Liability driven investment (LDI) has been with us in various forms for longer than many think: the first holistic LDI solution for a FTSE100 company was implemented nearly 10 years ago.

Simply put, LDI is investing in assets that move in unison with the liabilities of a pension scheme. However, for some, the terminology and indeed methodology can feel very alien. Hedging, leveraging, swaps and the like can be daunting at first and feel like a move into Nick Leeson territory.

While it is true that the day-to-day running of such investments has its complexities, there are some very skilled managers with the appropriate systems and governance structures in place to provide this service to pension schemes.

Often, we hear trustees asking if now is the right time to use LDI to reduce exposure to interest rates and inflation. In truth this is often, subconsciously, simply a method of deferring a
difficult decision.

As discussed in our previous article ‘Mean reversion’ (PA Nov 2012), we believe there is little point in trying to second-guess movements in inflation and interest rates. These factors are highly dependent on monetary policy and political factors, and historically professional investors have failed miserably when trying to foresee these movements.

Therefore, rather than trying to ‘time the market’ to implement an LDI strategy, trustees should really consider the following questions:
• Can the scheme currently afford to hedge out its inflation and interest rate risks?
• Can the scheme’s sponsor afford to bridge any funding gap that the scheme cannot overcome by investment in growth assets?

Instinctively, some trustees would perhaps not answer yes to both questions.

However, the average UK DB pension scheme at the end of August 2012 was around 80 per cent funded on a S179 (Pension Protection Fund, PPF) basis and the average maturity of a UK DB scheme is, according to the PPF, around 20 years.

Accordingly, it can be argued that a scheme with a medium strength covenant, a recovery plan in place and, give or take, 20 years until maturity does not need to target aggressive asset outperformance and pray for a mean reversion of interest rates to be able to pay pensioners fully, in a timely manner.

Furthermore, if no action is taken interest rates could, in an adverse but not unimaginable scenario, creep down to even lower levels and eventually cripple a DB scheme’s ability to fulfil its obligations. This is the risk which must not be ignored.

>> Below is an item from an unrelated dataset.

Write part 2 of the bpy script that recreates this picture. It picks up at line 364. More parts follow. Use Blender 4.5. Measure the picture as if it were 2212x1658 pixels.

So we feel that there is a persuasive argument that most schemes should seriously consider some sort of LDI strategy to better align their asset and liability movements.

Rather than seeing the strategy as an innovation to be viewed with suspicion, trustees should use LDI as a rather conventional (although operationally advanced) instrument to be put in the asset allocation toolbox.

While building up a perfect hedge is very costly and difficult there are now several pooled solutions that can provide a sufficient hedge and thus reduce trustees’ night-time worries.

By hedging out exposure to inflation and interest rates, a scheme sponsor would also know, with much greater certainty, how much money it needs to put into the scheme going forward. Consequently, the risk for unpleasant surprises that could ultimately drive the sponsor into insolvency would diminish and the sponsor could more accurately estimate the future costs of running the DB scheme.

While it may Look Daunting Initially, LDI is surely a feature of the DB landscape for many years (and schemes) to come.